Use all the safety equipment provided

  • If a ride has a restraint system, latch it. If the ride has more than one restraint system, latch all of them. Keep them latched until the operator tells you to get off the ride.  The extra step might seem like a bore, but if the primary restraint happens to fail while you’re riding, you’ll learn to appreciate redundant system design.

Keep your body — and your child’s body — properly positioned during the entire ride cycle

  • On rides with seats, this means “butt in the seat”, feet on the floor and hands inside the vehicle.  On rides where you stand up or lie prone, it means staying in whatever position the ride operator puts you in.  This is VERY important.
  • The industry design standard for U.S. rides requires that engineers prevent hazards from reaching patrons who are properly positioned.  If you break the “properly positioned” rule, then all bets are off.  The engineer’s strategies are no longer protecting you. This rule applies to every person who boards the ride, including you and your kids.

What about riding with hands in the air?

  • One of the most common — and most commonly broken — safety rules on amusement rides is: “keep arms and hands inside the ride at all times”. It’s hard to find a photo of a roller coaster that doesn’t show at least one person doing the Roller Coaster Wave.
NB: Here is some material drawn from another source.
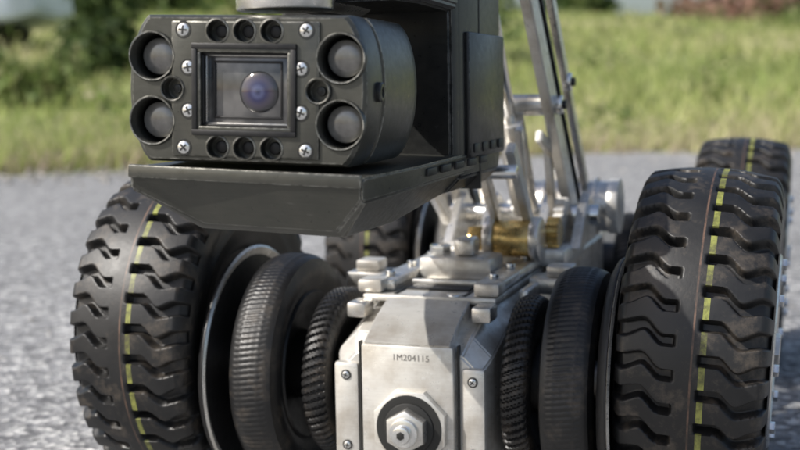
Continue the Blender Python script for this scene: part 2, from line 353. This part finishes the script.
cyl('actuator_rod',.006,.12,M_chrome,robot,'Z',(.025,.098,.328),rot=(rad(35),0,0))
# ---- camera mount
mount=empty('camera_mount',robot)
def rrect(x0,x1,z0,z1,c,y): return [(x0+c,y,z0),(x1-c,y,z0),(x1,y,z0+c),(x1,y,z1-c),(x1-c,y,z1),(x0+c,y,z1),(x0,y,z1-c),(x0,y,z0+c)]
prism('mount_block',[rrect(-.070,.046,.245,.420,.010,-.118),rrect(-.074,.050,.240,.424,.010,-.110),rrect(-.074,.050,.240,.424,.010,-.01),rrect(-.068,.046,.250,.418,.010,.012)],M_block,mount,.0015)
box('block_side_plate',(.0495,-.098,.262),(.0535,-.004,.345),M_block,mount,.0015)
for k in range(4): box('block_vent_%d'%k,(.0535,-.09+k*.022,.2655),(.0545,-.078+k*.022,.2715),M_hole,mount,.0003)
box('block_clamp',(.0,-.02,.385),(.052,.05,.43),M_steel,mount,.003)
box('block_seam',(-.0745,-.062,.239),(.0505,-.060,.4245),M_hole,mount,0)
prism('upper_yoke',[rrect(-.03,.046,.3585,.372,.004,-.215),rrect(-.045,.050,.3585,.385,.004,-.18),rrect(-.05,.050,.357,.41,.004,-.112)],M_block,mount,.0015)
cyl('swivel_hub',.026,.016,M_steel,mount,'Z',(-.004,-.262,.3595),64); cyl('swivel_knurl',.0285,.005,M_steel,mount,'Z',(-.004,-.262,.3675),48)
cyl('swivel_cap',.019,.014,M_cast,mount,'Z',(-.004,-.262,.378))
cyl('yoke_pin',.012,.10,M_steel,mount,'Y',(-.004,-.20,.366))
# ---- tray
tray=empty('lower_tray',mount,(-.012,-.15,.25),(0,rad(2.2),0))
def tsec(y,w0,w1,zt,zm,zb,wb0,wb1,dy=.004):
    return [(w0,y,zt),(w1,y,zt),(w1,y,zm),(wb1,y+dy,zb),(wb0,y+dy,zb),(w0,y,zm)]
prism('tray_body',[tsec(-.155,-.0655,.0655,.016,.006,-.013,-.030,.046,.016),tsec(-.151,-.0665,.0665,.0175,.005,-.016,-.034,.049,.017),tsec(-.06,-.0665,.0665,.0175,.006,-.017,-.034,.048),tsec(.03,-.0665,.063,.0175,.006,-.010,-.036,.048),tsec(.13,-.0665,.060,.0175,.006,-.004,-.036,.05)],M_dark,tray,.0010)
box('tray_front_lip',(-.066,-.1572,.0120),(.066,-.1540,.0190),M_dark,tray,.001)
for k in range(5): box('tray_notch_%d'%k,(.0655,-.05+k*.03,.0105),(.0675,-.032+k*.03,.0150),M_hole,tray,.0004)
# ---- head
head=empty('camera_head',mount,(-.012,-.297,.3095),(0,rad(2.0),rad(5)))
H=.0385
def outline(sx,y,n=18):
    pts=[]
    for s in (1,-1):
        for i in range(n+1):
            t=1-2*i/n; z=H*math.sin(t*math.pi/2)*s
            wv=.0505+.0155*math.sqrt(max(0,1-(abs(z)/H*.955)**2))
            pts.append((s*wv,y,z))
    return [(x*sx,y,z*min(1.0,sx)) for x,_,z in pts]
hb=prism('head_shell',[outline(.955,0),outline(.985,.0015),outline(1.0,.005),outline(1.0,.028),outline(.985,.0285),outline(.985,.0305),outline(1.015,.031),outline(1.05,.055),outline(1.06,.085),outline(1.03,.100),outline(.95,.108)],M_dark,head,0,ang=25)
panel=box('face_panel',(-.0405,-.0016,-.0352),(.0405,.004,.0352),M_dark,head,.0012)
bm=bmesh.new()
def addcyl(x,z,r,y0,y1,seg=40,r2=None):
    m=Matrix.Translation((x,(y0+y1)/2,z))@Matrix.Rotation(rad(-90),4,'X')
    bmesh.ops.create_cone(bm,cap_ends=True,segments=seg,radius1=r,radius2=r2 or r,depth=abs(y1-y0),matrix=m)
LX,LZ=.0515,.0168
for sx in (-1,1):
    for sz in (-1,1): addcyl(sx*LX,sz*LZ,.0122,-.010,.0145,56)
    addcyl(sx*.0395-.0002,0,.0056,-.010,.006)
for sz in (-1,1):
    for k in (-1,0,1): addcyl(k*.0148,sz*.0300,.0056,-.010,.006)
mt=Matrix.Translation((0,-.001,0))@Matrix.Diagonal((.053,.018,.0435,1)); bmesh.ops.create_cube(bm,size=1,matrix=mt)
me=bpy.data.meshes.new('cut'); bm.to_mesh(me); bm.free(); cutter=obj('cutter',me,None,head)
me.materials.append(M_dark)
cut(hb,cutter); cut(panel,cutter)
bpy.data.objects.remove(cutter)
for i,(sx,sz) in enumerate([(-1,1),(1,1),(-1,-1),(1,-1)]):
    e=empty('lamp_%d'%i,head,(sx*LX,0,sz*LZ))
    lathe('bezel',[(.0120,.0121),(-.0012,.0119),(-.0018,.0122),(-.0019,.0127),(-.0010,.0133),(.0010,.0135)],M_dark,e,'Y',56)
    lathe('barrel',[(.0131,.0119),(.0115,.0104),(.0100,.0101),(.0092,.0096)],M_black,e,'Y',48)
    lathe('reflector',[(.0100,.0098),(.0086,.0094),(.0076,.0080),(.0072,.004),(.0071,.0001)],M_lamp,e,'Y',48)
for sx in (-1,1):
    cyl('side_hole_pin',.0024,.003,M_block,head,'Y',(sx*.0397,.0052,0),bev=.0005)
    lathe('side_hole_rim',[(.000,.0057),(-.0022,.0058),(-.0026,.0063),(-.0016,.0070)],M_dark,head,'Y',32,(sx*.0397,0,0))
for sz in (-1,1):
    for k in (-1,0,1):
        lathe('sensor_hole_rim',[(-.0010,.0055),(-.0021,.0058),(-.0019,.0065),(-.0015,.0068)],M_dark,head,'Y',32,(k*.0148,0,sz*.0300))
        cyl('sensor_hole_lens',.0034,.002,M_black,head,'Y',(k*.0148,.0050,sz*.0300),24,.0008)
for i,(x,z) in enumerate([(-.0335,.0305),(.0335,.0305),(-.0308,.0112),(.0308,.0112),(-.0308,-.0112),(.0308,-.0112),(-.0335,-.0305),(.0335,-.0305)]):
    screw('face_screw_%d'%i,.0036,head,(x,-.0014,z))
win=empty('viewing_window',head)
def frame(name,w,h,t,y0,y1,mat):
    for nm,lo,hi in (('t',(-w,y0,h-t),(w,y1,h)),('b',(-w,y0,-h),(w,y1,-h+t)),('l',(-w,y0,-h+t+.00002),(-w+t,y1,h-t-.00002)),('r',(w-t,y0,-h+t+.00002),(w,y1,h-t-.00002))):
        box(name+'_'+nm,lo,hi,mat,win,.0005)
frame('outer_frame',.0285,.0238,.0030,-.0034,-.0010,M_black)
frame('inner_frame',.0260,.0213,.0022,-.0026,.0060,M_dark)
frame('inner_gasket',.0239,.0191,.0012,-.0002,.0064,M_black)
frame('inner_bezel',.0228,.0180,.0007,.0025,.0066,M_steel)
frame('sensor_mask',.0190,.0150,.0012,.0036,.0050,M_black)
box('window_glass',(-.0236,.0045,-.0188),(.0236,.0078,.0188),M_win,win,.0003)
lathe('lens',[(.0045,.0108),(.0038,.0100),(.0031,.008),(.0025,.004),(.0023,.0001)],M_lens,win,'Y',48,(.006,0,-.001))
e=empty('side_screw',head,(.0672,.018,0),(0,0,rad(90)))
lathe('socket_head',[(.002,.0052),(-.0012,.0052),(-.0018,.0044),(-.0018,.0030),(-.0002,.0028),(-.0002,.0001)],M_block,e,'Y',28)

# ================================================================ SETTING
A=Vector((-2.65,2.98)); D=Vector((.869,.495)).normalized(); Nn=Vector((-D.y,D.x))
def ea(x,y):
    return (x-A.x)*Nn.x+(y-A.y)*Nn.y,(x-A.x)*D.x+(y-A.y)*D.y
def xy(e,a): return A.x+Nn.x*e+D.x*a, A.y+Nn.y*e+D.y*a
def hgt(e,a):
    e=np.asarray(e,float);a=np.asarray(a,float)
    t=np.clip(e/26,0,1); crest=2.2-.45*np.clip((a-8)/22,0,1)
    h=np.where(e>0,crest*(t**.95)*(1.05-.05*t),0)
    return h+np.where(e>0,.05*np.sin(e*1.1+a*.7)*np.sin(a*.9+.5)*np.clip(e/2,0,1)*np.clip((300-e)/300,0,1),0)
def grid(name,es,as_,hf,mat):
    E,Aa=np.meshgrid(es,as_,indexing='ij'); X,Y=xy(E,Aa); Z=hf(E,Aa)
    V=np.stack([X,Y,Z],-1).reshape(-1,3); n=len(as_)
    i=np.arange(len(es)-1)[:,None]; j=np.arange(n-1)[None,:]
    F=np.stack([i*n+j,i*n+j+1,(i+1)*n+j+1,(i+1)*n+j],-1).reshape(-1,4)
    me=bpy.data.meshes.new(name); me.from_pydata(V.tolist(),[],F.tolist())
    bm=bmesh.new(); bm.from_mesh(me); bmesh.ops.recalc_face_normals(bm,faces=bm.faces)
    if sum(f.normal.z for f in bm.faces)<0: bmesh.ops.reverse_faces(bm,faces=bm.faces)
    bm.to_mesh(me); bm.free()
    return obj(name,me,mat,None,smooth=True)
es=np.concatenate([-np.geomspace(500,.5,14),[0],np.linspace(.15,30,120),np.geomspace(31,600,16)])
aa=np.concatenate([-np.geomspace(600,13,14),np.linspace(-12,32,120),np.geomspace(33,600,14)])
M_soil,nt,b=newmat('dry_grass_soil')
n1=noise(nt,.9,6,.7); n2=noise(nt,9,5,.7); n3=noise(nt,60,4,.7)
c1=ramp(nt,n1.outputs[0],[(.35,(.27,.32,.11)),(.55,(.38,.40,.18)),(.7,(.50,.44,.28))])
c2=mix(nt,.5,c1.outputs[0],ramp(nt,n2.outputs[0],[(.3,(.5,.55,.45)),(.7,(1,1,1))]).outputs[0],'MULTIPLY')
c3=mix(nt,.4,c2.outputs[0],ramp(nt,n3.outputs[0],[(.3,.4),(.7,1.0)]).outputs[0],'MULTIPLY')
nt.links.new(c3.outputs[0],b.inputs['Base Color']); b.inputs['Roughness'].default_value=.95; b.inputs['Specular IOR Level'].default_value=.1
bump(nt,b,n3.outputs[0],.6,.03)
grid('ground',es,aa,hgt,M_soil)
M_asp,nt,b=newmat('asphalt')
v=N(nt,'ShaderNodeTexVoronoi'); tc=N(nt,'ShaderNodeTexCoord'); nt.links.new(tc.outputs['Object'],v.inputs['Vector']); v.inputs['Scale'].default_value=120
sepc=N(nt,'ShaderNodeSeparateColor'); nt.links.new(v.outputs['Color'],sepc.inputs[0])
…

While few riders are seriously hurt this way, there are exceptions:
  • Riders are more likely to knock into each other if one or both have their hands in the air. This can result in bumps and bruises or more serious injuries, such as fractured collar bones.
  • Riders have been known to break fingers or hands when they hit a piece of the ride’s structure. A rider’s ring may catch on something stationary, which can result in degloving or traumatic amputation.
  • You’ll be more stable if you’re holding on to brace yourself against the ride’s forces.

Riding with hands in the air is riskier for children than teens or adults

  • Children’s smaller bodies make them less stable in amusement rides, even if they’re following all the rules. Kids are more likely to slide around, and less likely to be safely restrained by lap bars and belts.
  • In some full-size rides, the smallest children allowed on board are so short that they cannot reach the bracing points on the floor that help riders keep themselves safely positioned. If a preschooler who can’t reach the floor decides to try the wave, he’s taking a far bigger risk than the adults or teenagers he’s copying.
  • Children are great at imitating behavior, but they lack the experience and knowledge we have that tells us when it’s okay to do the wave and when it’s not. We know that doing the wave on a coaster straightaway is quite different than doing the wave during a sharp turn. Kids may not know the difference and can wind up in trouble if they’re waving one way when the ride unexpectedly moves the other way.
  • Teach your children to hold on with both hands when they ride and model that behavior yourself. They’ll be safer riding that way and it also sends the important message that all safety rules are important and must be followed.